McConnell rallies his troops to get out the vote ahead of Tuesday

11/01/2014 10:23 AM

LOUISVILLE — U.S. Sen. Mitch McConnell started his Saturday before Election Day in Louisville rallying his troops in an effort to get out the vote ahead of Tuesday’s election.

At the Best Western across the parking lot from McConnell’s campaign headquarters the five-term incumbent thanked campaign staffers and volunteers for giving up the next few days in an effort to turnout voters on Election Day.
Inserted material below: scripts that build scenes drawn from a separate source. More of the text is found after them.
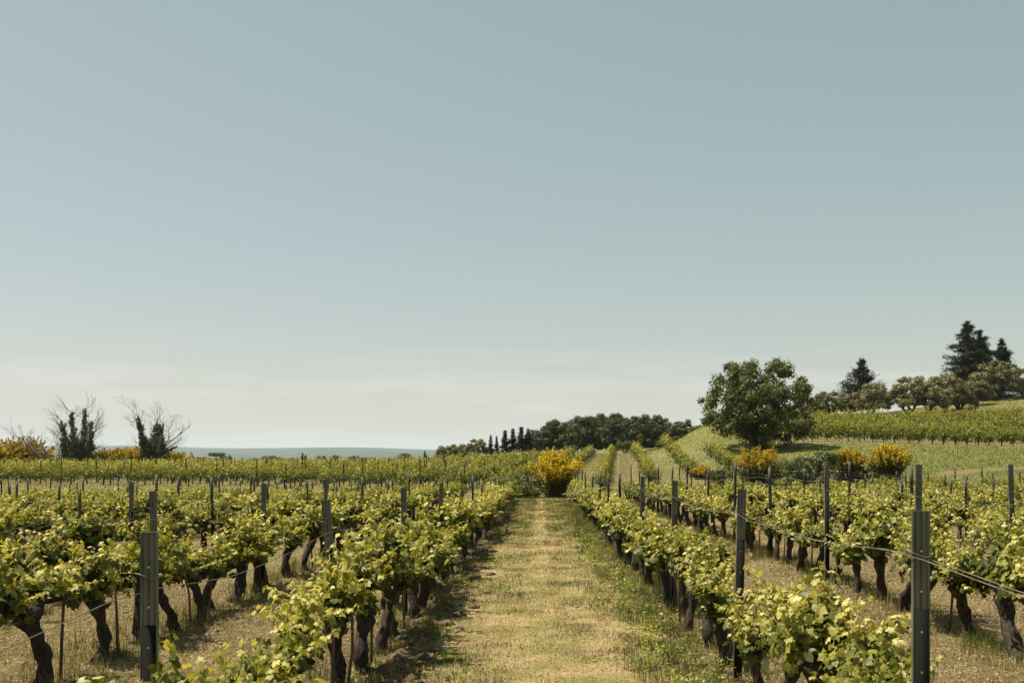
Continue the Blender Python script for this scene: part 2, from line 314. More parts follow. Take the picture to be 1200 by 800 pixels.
def sheet(name, X, Y, dz, material):
    n, m = X.shape; V = np.stack([X, Y, zt(X, Y)+dz], -1).reshape(-1, 3)
    i, j = np.meshgrid(np.arange(n-1), np.arange(m-1), indexing='ij')
    Fq = np.stack([i*m+j, (i+1)*m+j, (i+1)*m+j+1, i*m+j+1], -1).reshape(-1, 4)
    b = Buf(); b.add(V, Fq[:, ::-1] if False else Fq); o = b.build(name, material, smooth=True)
    g, br, wd = ground_masks(X.ravel(), Y.ravel())
    for nm, arr in (('green', g), ('bare', br), ('wood', wd)):
        a = o.data.attributes.new(nm, 'FLOAT', 'POINT'); a.data.foreach_set('value', arr.astype(np.float32))
    return o
yy = [-40, -20, -10, -5]; y = -2.0
while y < 11900: yy.append(y); y += max(.22, y*.0085)
yy = np.array(yy + [11900.0]); uu = np.linspace(-1, 1, 421); uu = np.sign(uu)*np.abs(uu)**1.25
hw = 40+.72*np.maximum(yy, 0)
X = (uu[:, None]*hw[None, :]); Y = np.broadcast_to(yy[None, :], X.shape).copy()
g = sheet('ground', X, Y, 0.0, M['ground']); tag(g, 'vineyard ground of dry straw, earth and weeds rising to a grassy hillside', 'ground', kind='structure')
# the mown path between the two nearest rows and the bare track through the far block
ys = np.arange(-3, 47.5, .25); us = np.linspace(-PATH_H, PATH_H, 13)
X = PATH_C + us[:, None]*(1+.06*np.sin(ys*1.3))[None, :] + ROWT*ys[None, :] + .03*np.sin(ys*2.7)[None, :]; Y = np.broadcast_to(ys[None, :], X.shape).copy()
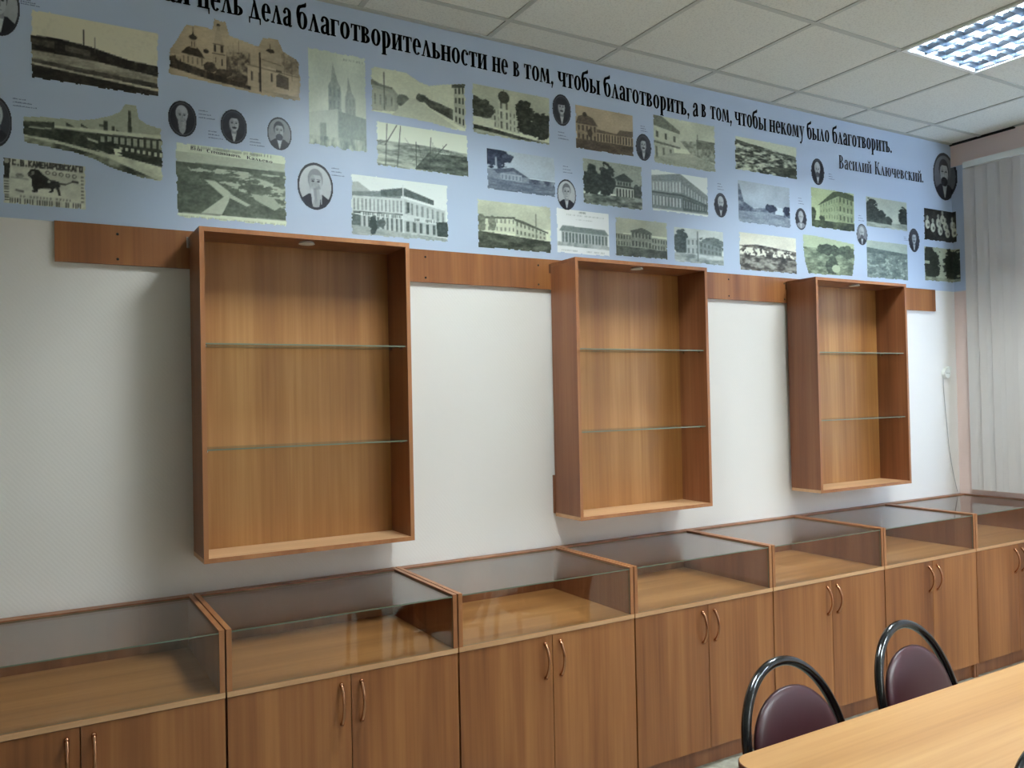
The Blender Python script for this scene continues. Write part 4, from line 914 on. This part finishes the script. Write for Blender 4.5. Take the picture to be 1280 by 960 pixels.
# ------------------------------------------------------------------ blinds, socket, cord
vb = empty('vertical_blinds', (XE-0.045, -0.12, 0))
tag(vb, 'pale vertical fabric blinds hanging from a white rail over the window on the right wall', 'blinds')
box('headrail', -0.022, 0.042, -4.75, 0.0, 2.998, 3.036, M['white_plastic'], vb)
bm = bmesh.new(); sl = []
yy = -0.035; k = 0
while yy > -4.7:
    a = math.radians(12+3*math.sin(k*1.7)); wdt = 0.089
    dx, dy = math.sin(a)*wdt/2, math.cos(a)*wdt/2; th = 0.0012
    c0 = [(-dx, yy+dy), (-0.004, yy), (dx, yy-dy)]
    v0 = [bm.verts.new((x, y, 0.93)) for x, y in c0]; v1 = [bm.verts.new((x, y, 2.995)) for x, y in c0]
    w0 = [bm.verts.new((x+th, y, 0.93)) for x, y in c0]; w1 = [bm.verts.new((x+th, y, 2.995)) for x, y in c0]
    for i in (0, 1):
        bm.faces.new((v0[i], v0[i+1], v1[i+1], v1[i])); bm.faces.new((w0[i+1], w0[i], w1[i], w1[i+1]))
        bm.faces.new((v0[i+1], v0[i], w0[i], w0[i+1])); bm.faces.new((v1[i], v1[i+1], w1[i+1], w1[i]))
    bm.faces.new((v0[0], v1[0], w1[0], w0[0])); bm.faces.new((v0[2], w0[2], w1[2], v1[2]))
    yy -= 0.078; k += 1
link('slats', from_bm(bm, 'slats'), M['blind'], vb)

so = empty('wall_socket', (3.362, 0, 1.680))
tag(so, 'small white round wall socket between the rightmost hanging cabinet and the corner', 'socket')
bm = bmesh.new()
bmesh.ops.create_cone(bm, cap_ends=True, segments=24, radius1=0.036, radius2=0.032, depth=0.022, matrix=Matrix.Translation((0, -0.0115, 0)) @ Matrix.Rotation(PI/2, 4, 'X'))
link('socket_body', from_bm(bm, 'socket_body'), M['white_plastic'], so)
bm = bmesh.new()
for x in (-0.0095, 0.0095): bmesh.ops.create_cone(bm, cap_ends=True, segments=10, radius1=0.003, radius2=0.003, depth=0.001, matrix=Matrix.Translation((x, -0.0228, 0)) @ Matrix.Rotation(PI/2, 4, 'X'))
link('socket_holes', from_bm(bm, 'socket_holes'), M['dark'], so)
box('terminal_box', 0.012, 0.045, -0.024, -0.001, 0.018, 0.045, M['white_plastic'], so)
bm = bmesh.new()
tube(bm, smooth_path([(3.335, -0.006, 1.664), (3.338, -0.006, 1.56), (3.352, -0.006, 1.42), (3.362, -0.006, 1.34), (3.378, -0.006, 1.20), (3.410, -0.006, 1.05), (3.455, -0.006, 0.905)], 6), 0.0021, 8)
co = link('power_cord', from_bm(bm, 'power_cord'), M['cord'], None, True)
tag(co, 'thin grey cord running down the wall from the socket to the corner', 'cord')
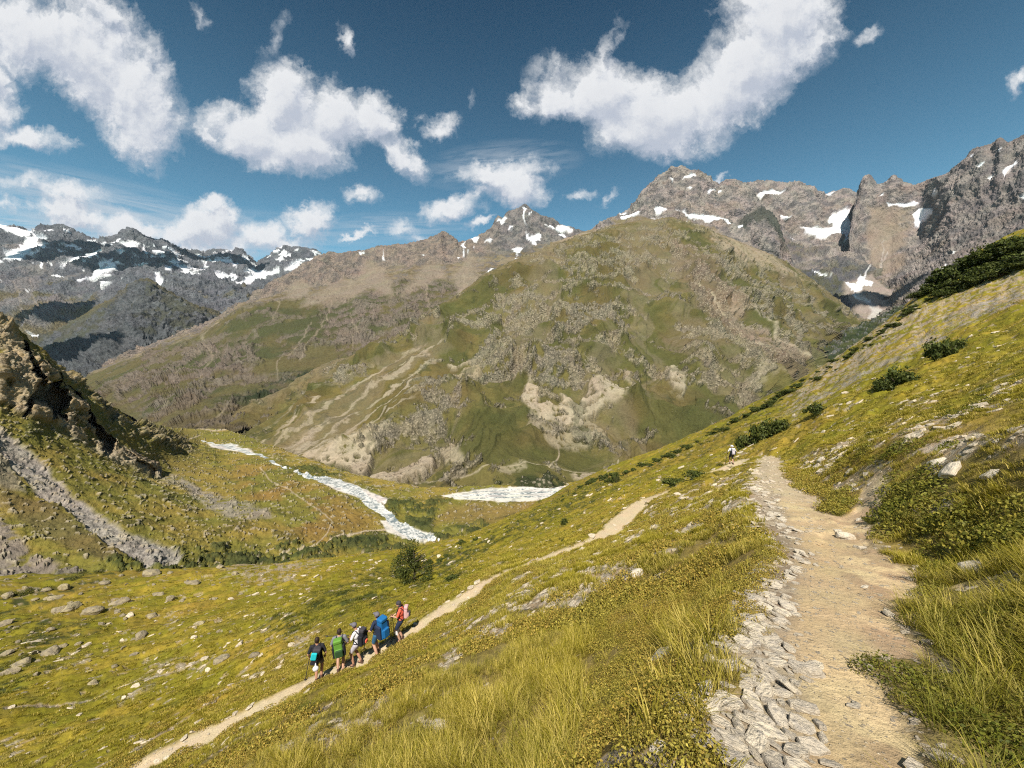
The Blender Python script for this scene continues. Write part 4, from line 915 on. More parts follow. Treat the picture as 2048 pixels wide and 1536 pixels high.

“At headquarters we’ve run out of things to do. We’ve raised all the money we can raise. We’ve bought all the TV time we can buy, and radio time. We’ve dropped all the mail pieces we can — it’s all in your hands,” McConnell told the crowd. “I can’t tell you how much Elaine and I both appreciate your willingness to inconvenience yourselves over the next few days to go out and bring these voters to the polls.”

McConnell was joined by former U.S. Rep. Anne Northup of Louisville at the rally on Saturday morning.

After his six-minute speech McConnell was off to a hot dog roast with U.S. Rep. Andy Barr, R-Lexington, in Montgomery County in the afternoon and then on to Scott County in the evening for a rally at the courthouse square.

In northern Kentucky U.S. Sen. Rob Portman, R-Ohio, hit the campaign trail for McConnell in Kenton County Saturday morning.

McConnell’s campaign says they’ve hit 1 million doors on the campaign trail including 200,000 in the last two weeks, and 2.5 million phone calls.

Meanwhile, McConnell’s Democratic challenger Alison Lundergan Grimes will be rallying supporters in Lexington and northern Kentucky with former Secretary of State Hillary Rodham Clinton.

After the Clinton rallies Grimes was planning on hosting meet-and-greets in Shelby and Oldham County in the afternoon, then on to a chili supper with union supporters in Louisville and finishing her day in Barren and Muhlenberg County at 10:00 pm Central Time.

The Grimes campaign boasts of their get-out-the-vote network as one of the largest ever assembled in Kentucky with 4,000 volunteers across Kentucky’s 120 counties. Grimes’ campaign says they’ve reached out to nearly 500,000 voters and have nearly 50 grassroots offices or GOTV staging locations across the state.